Near the opening of the Book of Philippians, Paul records his prayer for the Philippian Christians:
And this is my prayer, that your love may overflow more and more with knowledge and full insight to help you to determine what is best, so that in the day of Christ you may be pure and blameless, having produced the harvest of righteousness that comes through Jesus Christ for the glory and praise of God. 1:9-11 NRSV
At the heart of this prayer is Paul's desire that his readers exercise the classical virtue of discernment. He wants them to be able to make good choices, to "determine what is best."1 In his prayer, Paul gives us the anatomy of this virtue. He points to three necessary building blocks for discernment: love, knowledge, and insight. He also describes the desired result of exercising this virtue: holiness and righteousness that will contribute to the glory and praise of God. In this way, the virtue of discernment energizes and empowers the thoughtful, mature Christian life.
In matters of worship, this is exactly the virtue that Christians need today. We already have passion concerning the subject of worship. The charged rhetoric of worship wars shows no signs of abating. In most congregations, there is no lack of opinions about worship matters and no lack of willingness to share them.
We also have voluminous liturgical resources at our fingertips.

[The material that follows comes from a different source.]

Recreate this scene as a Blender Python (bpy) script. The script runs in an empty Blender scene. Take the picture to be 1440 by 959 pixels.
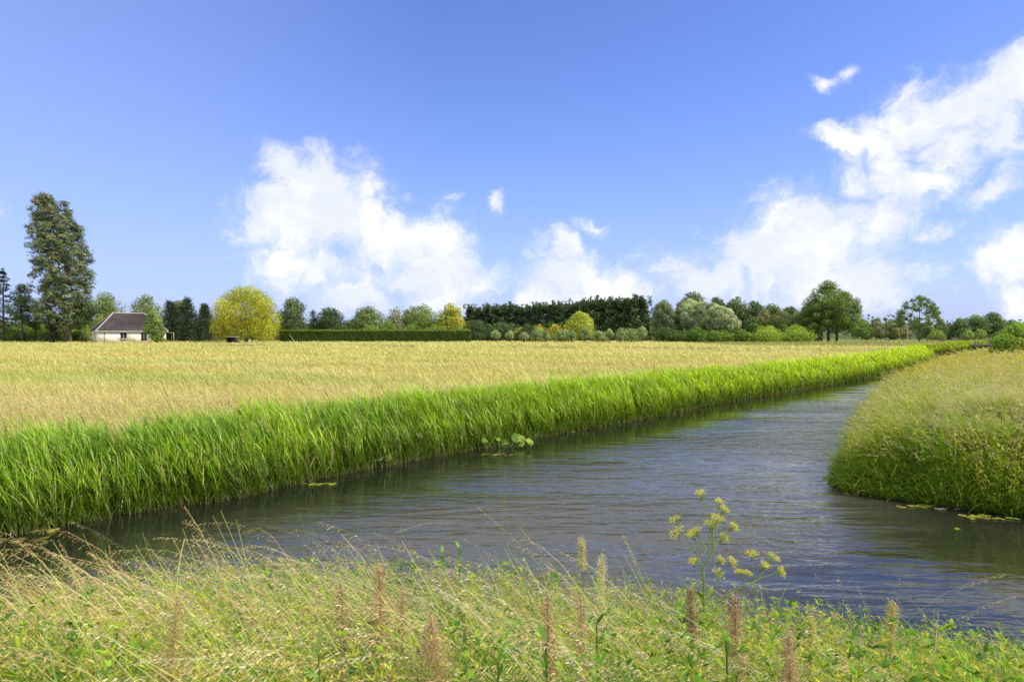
import bpy, math, random
import numpy as np
R = math.radians
rng = np.random.default_rng(7)
random.seed(7)
scene = bpy.context.scene
col = scene.collection
HC = 3.0          # camera height above the meadow
WZ = -0.6         # water level
F = 960.0         # focal length in photo pixels (24 mm on 36 mm, 1440 px)
HY = 466.0        # horizon row

# ------------------------------------------------------------------ helpers
def U(a, b, n=None): return rng.uniform(a, b, n)
def norm(v): return v / np.maximum(np.linalg.norm(v, axis=-1, keepdims=True), 1e-9)
def px2x(px, d): return (px - 720.0) * d / F

class MB:
    def __init__(s): s.v = []; s.f = []; s.c = []; s.n = 0
    def add(s, v, f, c):
        v = np.asarray(v, float).reshape(-1, 3); f = np.asarray(f, int)
        c = np.asarray(c, float)
        if c.ndim == 1: c = np.tile(c, (len(v), 1))
        s.v.append(v); s.f.append(f + s.n); s.c.append(c[:, :3]); s.n += len(v)
        return s
    def build(s, name, mat, parent=None, smooth=False):
        me = bpy.data.meshes.new(name)
        v = np.concatenate(s.v); c = np.concatenate(s.c)
        me.vertices.add(len(v)); me.vertices.foreach_set('co', v.astype(np.float32).ravel())
        li = np.concatenate([f.ravel() for f in s.f])
        ls = np.concatenate([np.full(len(f), f.shape[1]) for f in s.f])
        st = np.concatenate([[0], np.cumsum(ls)[:-1]])
        me.loops.add(len(li)); me.loops.foreach_set('vertex_index', li.astype(np.int32))
        me.polygons.add(len(ls)); me.polygons.foreach_set('loop_start', st.astype(np.int32))
        me.polygons.foreach_set('loop_total', ls.astype(np.int32))
        if smooth: me.polygons.foreach_set('use_smooth', np.ones(len(ls), bool))
        a = me.color_attributes.new('Col', 'FLOAT_COLOR', 'POINT')
        a.data.foreach_set('color', np.concatenate([c, np.ones((len(c), 1))], 1).astype(np.float32).ravel())
        me.update(calc_edges=True)
        me.materials.append(mat)
        o = bpy.data.objects.new(name, me); col.objects.link(o)
        if parent: o.parent = parent
        return o

def tag(o, label=None, cat=None, group=None, kind=None):
    if label: o['label'] = label
    if cat: o['category'] = cat
    if group: o['group'] = group
    if kind: o['kind'] = kind
    return o
def empty(name, loc, label, cat, group=None, rz=0.0):
    o = bpy.data.objects.new(name, None); col.objects.link(o)
    o.location = loc; o.rotation_euler = (0, 0, rz); o.empty_display_size = .3
    return tag(o, label, cat, group)
def copy_tree(o, parent=None):
    c = o.copy(); col.objects.link(c)
    if parent: c.parent = parent
    for ch in list(o.children): copy_tree(ch, c)
    return c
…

Our bookstores, magazines, and websites provide us with more songs, prayer texts, and worship service outlines than have been available at any period in church history. Worship conferences have increased tenfold in the past ten years. And even evangelical seminaries are finally offering courses on this central activity of church life.

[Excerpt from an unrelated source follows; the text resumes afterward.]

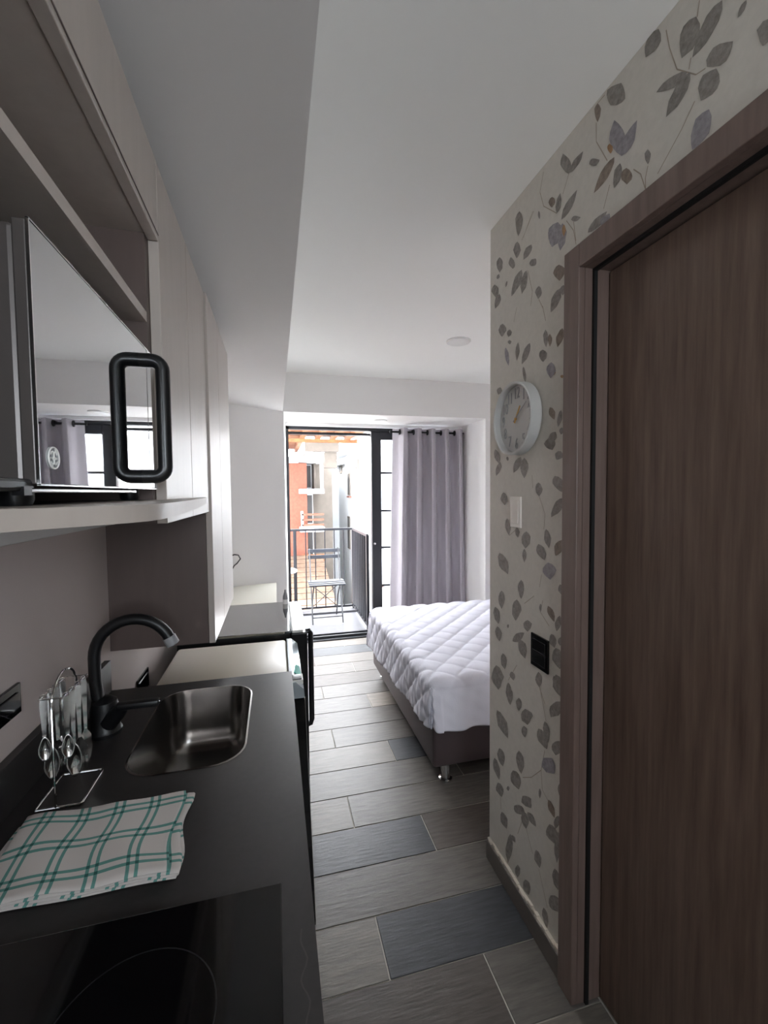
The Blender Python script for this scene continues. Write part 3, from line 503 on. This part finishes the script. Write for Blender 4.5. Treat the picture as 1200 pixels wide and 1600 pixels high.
def cutlery(kind, x, y, L, label, yaw):
    top = 1.094; mb = MB()
    c, s = math.cos(yaw), math.sin(yaw)
    def T(u, d, z): return (x+u*c-d*s, y+u*s+d*c, z)       # u: width axis, d: thickness axis
    def blade(secs, th=.0012):
        loops = [[T(-w, cv-th, z), T(w, cv-th, z), T(w, cv+th, z), T(-w, cv+th, z)] for w, cv, z in secs]
        mb.loft(loops, cap0=True, cap1=True)
    o = thing(kind, (x, y, top-L), label, kind.split('_')[-1], 'cutlery hanging on the chrome stand')
    n = 10
    ring = [T(.0042*math.cos(a*PI/6), 0, top-.001+.0042*math.sin(a*PI/6)) for a in range(12)]
    blade([(.0035,0,top-.004),(.005,0,top-.012),(.0046,0,top-.03),(.0032,0,top-.06),(.0026,0,top-L*.62)], .0011)
    mb.tube(ring, .0011, 6, closed=True)
    mb.build('handle', CHROME, o, smooth=True)
    mb = MB(); zb = top-L*.62
    if 'spoon' in kind:
        hl = L*.38; wmax = .016 if L > .13 else .0125
        def fn(u, v):
            z = zb-hl*u; w = wmax*math.sin(PI*min(1,max(0,.03+.95*u)))**.6*(.55+.45*u if u<.6 else .82)
            q = (v-.5)*2; dep = .006*math.sin(PI*u)*(1-q*q)
            return T(w*q, dep, z)
        mb.grid(fn, 12, 8)
        ob = mb.build('bowl', CHROME, o, smooth=True, angle=80)
        md = ob.modifiers.new('s', 'SOLIDIFY'); md.thickness = .0012
    elif 'fork' in kind:
        blade([(.0026,0,zb),(.010,.002,zb-.016),(.0115,.004,zb-.024)])
        mb.build('neck', CHROME, o, smooth=True)
        for k in range(4):
            u0 = -.0094+k*.00627; m2 = MB()
            m2.loft([[T(u0-w, cv-.001, z), T(u0+w, cv-.001, z), T(u0+w, cv+.001, z), T(u0-w, cv+.001, z)] for w, cv, z in ((.0021,.004,zb-.022),(.0018,.005,zb-.04),(.001,.003,top-L))], cap0=True, cap1=True)
            m2.build('tine', CHROME, o)
    else:
        blade([(.003,0,zb),(.0085,0,zb-.01),(.0095,0,zb-.035),(.006,0,top-L+.006),(.001,0,top-L)], .0007)
        mb.build('blade', CHROME, o, smooth=True)
    return o
cutlery('teaspoon', -.361, .851, .115, 'small teaspoon hanging nearest on the aisle side of the stand', .45)
cutlery('table_spoon', -.361, .873, .162, 'longer spoon hanging second from the camera on the aisle side', .45)
cutlery('dinner_fork', -.361, .897, .165, 'four-tined fork hanging between spoon and knife on the stand', .45)
cutlery('table_knife', -.361, .922, .165, 'table knife hanging farthest on the aisle side of the stand', .5)
cutlery('teaspoon', -.396, .851, .115, 'small teaspoon hanging nearest on the wall side of the stand', .45)
cutlery('table_spoon', -.396, .873, .162, 'longer spoon hanging second on the wall side of the stand', .45)
cutlery('dinner_fork', -.396, .897, .165, 'four-tined fork hanging on the wall side of the stand', .45)
cutlery('table_knife', -.396, .922, .165, 'table knife hanging farthest on the wall side of the stand', .5)

# ------------------------------------------------------------------ folded towel
def towel():
    prof = []      # path in (x,z) of the folded sheet, arc length as u
    xr, xl = -.150, -.405; zl = [.9025, .9075, .9125, .9175]
    for k, z in enumerate(zl):
        a, b = (xr-.004*k, xl+.006*k) if k % 2 == 0 else (xl+.006*k, xr-.004*k)
        for i in range(31): prof.append((a+(b-a)*i/30, z))
        if k < 3:
            s = -1 if k % 2 == 0 else 1
            for i in range(1, 6):
                t = PI*i/6; prof.append((b+s*.0035*math.sin(t), z+.0025*(1-math.cos(t))))
    ls = [0]
    for p, q in zip(prof, prof[1:]): ls.append(ls[-1]+math.hypot(q[0]-p[0], q[1]-p[1]))
    n = len(prof)-1
    def fn(u, v):
        i = min(n, int(round(u*n))); x, z = prof[i]
        q = (x-xl)/(xr-xl); lay = (z-.9025)/.015
        y = .636+.160*v + .012*(1-q)*(v-.5)*-.6 + .004*math.sin(x*40+lay*3)*(v-.3) - .004*lay*(1-2*v)
        z2 = z + lay*(.0022*math.sin(x*55+v*4)+.0018*math.sin(v*9+x*30)+.004*max(0, math.cos((x+.36)*22))*v*v)
        xx = x + .012*(v-.5)*-.6 + .004*math.sin(v*7+lay*2)*(.4+q)
        return (xx, y, z2+.0006)
    o = MB().grid(fn, n, 14, uvf=lambda u, v: (ls[min(n, int(round(u*n)))], .16*v)).build('dish_towel', TOWEL, smooth=True, angle=80, fix=False)
    md = o.modifiers.new('thick', 'SOLIDIFY'); md.thickness = .0013; md.offset = 0
    tag(o, 'folded white dish towel with green checks on the countertop', 'towel')
towel()

# ------------------------------------------------------------------ sockets, switch
def plate(name, x, s, y0, y1, z0, z1, m, label, cat, n, inner):
    o = thing(name, (x, (y0+y1)/2, z0), label, cat)
    t = .006*s
    MB().box(min(x,x+t), max(x,x+t), y0, y1, z0, z1, bev=.0015).build('plate', m, o)
    for k in range(n):
        a = y0+.012; b = y1-.012; h = (z1-z0-.024)/n; z = z0+.012+k*h
        MB().box(min(x+t,x+t+.0025*s), max(x+t,x+t+.0025*s), a, b, z+.002, z+h-.002, bev=.001).build(inner, m, o)
    return o
plate('wall_socket', -.465, 1, .80, .915, 1.045, 1.10, BLACKG, 'black glossy socket plate on the kitchen wall near the camera', 'socket', 1, 'insert')
plate('wall_socket', -.465, 1, 1.58, 1.705, .748, .815, BLACKG, 'black socket plate low on the wall behind the washing machine', 'socket', 1, 'insert')
plate('wall_socket', .79, -1, 1.122, 1.212, .885, .988, BLACKG, 'black socket plate on the leaf wallpaper beside the door frame', 'socket', 2, 'insert')
plate('light_switch', .79, -1, 1.276, 1.340, 1.316, 1.42, SWITCHP, 'cream light switch on the leaf wallpaper below the clock', 'switch', 1, 'rocker')

# ------------------------------------------------------------------ wall clock
ck = thing('wall_clock', (.77, 1.28, 1.557), 'round white wall clock with gold hour hand on leaf wallpaper', 'clock')
CY, CZ, CR = 1.28, 1.675, .118
MB().lathe([(CR-.006,0),(CR,-.003),(CR,-.037),(CR-.003,-.040),(CR-.006,-.040),(CR-.009,-.036),(CR-.0095,-.017)], (.789,CY,CZ), 'x', 56).build('case', CLOCKC, ck, smooth=True)
MB().lathe([(CR-.008,-.014),(CR-.008,-.0165),(0,-.0165)], (.789,CY,CZ), 'x', 56).build('dial', CLOCKF, ck)
for k in range(1, 13):
    a = PI/6*k; rr = .082; num = MB()
    me = text_mesh(str(k), .044, .0015); tb = bmesh.new(); tb.from_mesh(me)
    vm_ = {v.index: num.bm.verts.new((.7715-v.co.z, CY-(rr*math.sin(a)+v.co.x*.8), CZ+rr*math.cos(a)+v.co.y*1.15)) for v in tb.verts}
    for f in tb.faces:
        try: num.bm.faces.new([vm_[v.index] for v in f.verts])
        except ValueError: pass
    tb.free(); bpy.data.meshes.remove(me)
    num.build('numeral', NUMB, ck)
def hand(name, ang, L, w, m, x):
    dx, dz = -math.sin(ang), math.cos(ang); px, pz = dz, -dx
    pts = [(x, CY+dx*t+px*w*s, CZ+dz*t+pz*w*s) for t, s in ((-.014,1),(-.014,-1),(L,-.6),(L,.6))]
    MB().prism(pts, (-.0012,0,0)).build(name, m, ck)
hand('hour_hand', math.radians(34), .046, .0042, GOLD, .768)
hand('minute_hand', math.radians(55), .078, .0020, GREYP, .766)
MB().lathe([(.005,0),(.005,-.004),(0,-.005)], (.769,CY,CZ), 'x', 14).build('hub', GOLD, ck, smooth=True)

# ------------------------------------------------------------------ appliances along the left wall
wm = thing('washing_machine', (-.17, 1.57, 0), 'dark washing machine with beige lid just past the countertop', 'washing machine')
MB().prism([(.040,1.345,.02),(.040,1.345,.80),(-.375,1.345,.80),(-.375,1.345,.02)], (0,.43,0)).build('body', BLACKP, wm)
MB().box(-.375, .030, 1.345, 1.775, .80, .848, bev=.012, seg=3).build('lid', BEIGE, wm, smooth=True)
MB().prism([(.0405,1.347,.05),(.098,1.347,.05),(.076,1.347,.795),(.0405,1.347,.795)], (0,.425,0)).build('front_panel', BLACKG, wm)
MB().prism([(.0965,1.347,.06),(.0995,1.347,.06),(.0775,1.347,.80),(.0745,1.347,.80)], (0,.004,0)).build('edge_trim', SILVER, wm)
cp = MB().prism([(.031,1.347,.80),(.076,1.347,.80),(.074,1.347,.828),(.050,1.347,.85),(.031,1.347,.85)], (0,.425,0)).build('control_panel', FILM, wm)
MB().box(.033, .0725, 1.352, 1.40, .842, .8555, bev=.001).build('display_frame', WHITEP, cp)
MB().box(.038, .068, 1.357, 1.394, .8557, .8575).build('display', BLACKG, cp)
MB().prism([(.046,1.42,.8545),(.070,1.42,.836),(.066,1.50,.8395),(.056,1.50,.8475)], (.001,0,.0015)).build('energy_sticker', TEAL, cp)
MB().lathe([(.16,0),(.16,.004),(.13,.006),(.12,.003),(0,.003)], (.0875,1.56,.40), 'x', 36).build('porthole', BLACKP, wm, smooth=True)
for x, y in ((0,1.38),(0,1.74),(-.34,1.38),(-.34,1.74)): MB().lathe([(.018,0),(.018,.02)], (x,y,0), 'z', 12).build('foot', BLACKP, wm)

fr = thing('mini_fridge', (-.15, 2.12, 0), 'black mini fridge with smoked glass top and long side handle', 'fridge')
MB().box(-.40, .048, 1.875, 2.385, .02, .838, bev=.003).build('body', BLACKP, fr)
MB().box(-.40, .056, 1.872, 2.388, .838, .850, bev=.002).build('glass_top', GLASSTOP, fr)
dr = MB().box(.052, .122, 1.875, 2.385, .04, .836, bev=.006).build('door', BLACKP, fr)
MB().box(.057, .104, 1.876, 2.384, .8365, .849, bev=.003).build('top_cap', WHITEP, dr)
MB().box(.088, .098, 1.905, 1.955, .8492, .8497).build('cap_print', GREYP, dr)
MB().tube([(.115,1.893,.835),(.130,1.893,.838),(.1365,1.893,.825),(.1365,1.893,.44),(.132,1.893,.425),(.115,1.893,.42)], .0115, 10).build('handle', BLACKP, dr, smooth=True)
for x, y in ((.02,1.9),(.02,2.36),(-.37,1.9),(-.37,2.36)): MB().lathe([(.016,0),(.016,.02)], (x,y,0), 'z', 12).build('foot', BLACKP, fr)
bt = thing('small_bottle', (.04, 2.345, .8502), 'small grey bottle with pale base on the far corner of the fridge', 'bottle')
MB().lathe([(.0,.8502),(.014,.8502),(.014,.875)], (.04,2.345,0), 'z', 14).build('base', WHITEP, bt, smooth=True)
MB().lathe([(.014,.875),(.013,.89),(.005,.915),(.004,.925),(0,.925)], (.04,2.345,0), 'z', 14).build('cap', GREYP, bt, smooth=True)

dk = thing('side_desk', (-.24, 2.85, 0), 'pale narrow desk between the mini fridge and the end wall', 'desk')
MB().prism([(-.46,2.42,.728),(-.006,2.42,.728),(-.006,3.42,.728),(-.25,3.375,.728),(-.46,3.25,.728)], (0,0,.022)).build('desk_top', TABLEW, dk)
for x in (-.44, -.03):
    for y in (2.45, 3.2): MB().box(x-.015, x+.015, y-.015, y+.015, 0, .728).build('leg', WHITEP, dk)
cb = MB().tube([(-.325,3.325,.985),(-.30,3.33,.992),(-.275,3.345,.985),(-.262,3.355,.955),(-.285,3.34,.925),(-.305,3.325,.91),(-.325,3.31,.87),(-.33,3.29,.80),(-.33,3.24,.757),(-.34,3.10,.7548),(-.42,3.0,.7548)], .0045, 8).build('cable', LINEG, smooth=True)
tag(cb, 'thin black cable looping off the end wall above the desk', 'cable')

# ================================================================== BEDROOM
bed = thing('bed', (1.65, 2.6, 0), 'dark leatherette bed base with chrome legs behind the leaf wallpaper wall', 'bed')
BX0, BX1, BY0, BY1 = .722, 2.62, 1.935, 3.285
MB().box(BX0, BX1, BY0, BY1, .085, .345, bev=.018, seg=3).build('base', LEATHER, bed, smooth=True)
MB().box(BX0-.005, BX1, BY0-.005, BY1+.005, .345, .505, bev=.04, seg=4).build('mattress', COTTON, bed, smooth=True)
for x in (.80, 1.67, 2.54):
    for y in (1.975, 3.22):
        MB().lathe([(0,0),(.034,0),(.034,.008),(.024,.014),(.023,.085)], (x,y,0), 'z', 20).build('leg', CHROME, bed, smooth=True)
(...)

But for all this energy and all these resources, we often lack the discernment to make good use of them. In fact, what we may need most is a healthy prayer of confession to admit our lack of discernment.
To help make such a prayer concrete, let me provide some examples of the lack of this virtue, drawn mostly from experiences described by my students at Calvin Theological Seminary, Tyndale Seminary, and Northern Baptist Seminary.

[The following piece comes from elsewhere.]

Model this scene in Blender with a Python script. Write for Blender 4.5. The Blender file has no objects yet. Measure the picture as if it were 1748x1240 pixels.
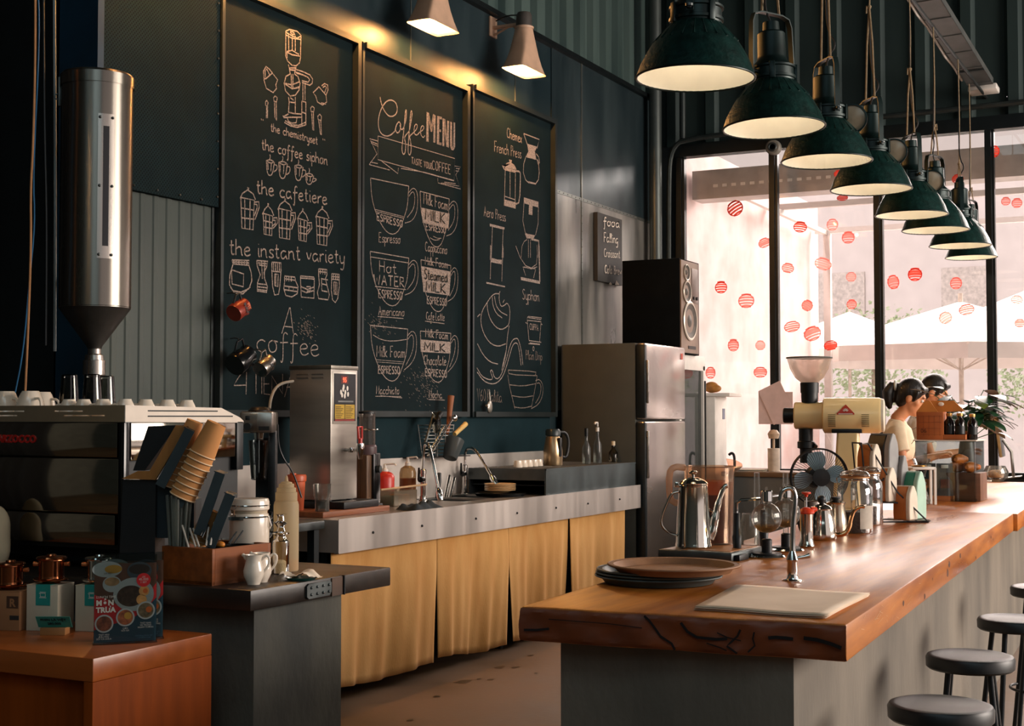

In one congregation, a group protested the use of Scripture choruses because they simply repeat the same line ten times over. The same group went on to ask their choir director to sing Handel's "Hallelujah Chorus." (True, Handel might have a bit more musical nuance and force than Maranatha, but the naïve use of this argument is still problematic.)
In another congregation, a worship leader protested the use of written prayers because they were so predictable. When the worship committee reviewed tapes of earlier services, however, it discovered that this worship leader had "spontaneously" spoken the same, identical prayer in four consecutive services.
In another congregation, three church leaders recommended and enforced wholesale liturgical change on the basis of attending one conference on worship and evangelism, without so much as one month's discussion and prayer with the congregation.
In another, a church council refused to adopt a proposal to celebrate communion more frequently because "it would cease to be special," an argument that (curiously) is rarely applied to preaching.
What we have here are situations in which committed Christians have somehow lost their theological and pastoral equilibrium. They may have been advocating important and helpful positions, but they lacked the love, knowledge, or insight to help their congregations discuss them in discerning ways.
The Anatomy of Liturgical DiscernmentSo what exactly is discernment? Discernment is a classical virtue, a common theme in the Hebrew Scriptures, the New Testament, and classical philosophy. Discernment is what Solomon wanted when he asked for "an understanding mind … to discern between good and evil" (1 Kings 3:9 NRSV). It is what Paul discusses in Romans 12:2 when he says that the "renewing of [our] minds" will help us "discern what is the will of God" (NRSV). Discernment or prudence, says Augustine, is "love distinguishing with [wisdom] sagacity between what hinders it and what helps it. … Prudence is love making a right distinction between what helps it towards God and what might hinder it."2 Joseph Pieper identified it as "a studied seriousness … a filter of deliberation" and "the perfected ability to make decisions in accordance with reality … the quintessence of ethical maturity."3 Lewis Smedes, more colloquially, says that it is "having a nose for what's going on under the surface."4 Discernment, then, is nearly synonymous with a slightly larger category—wisdom.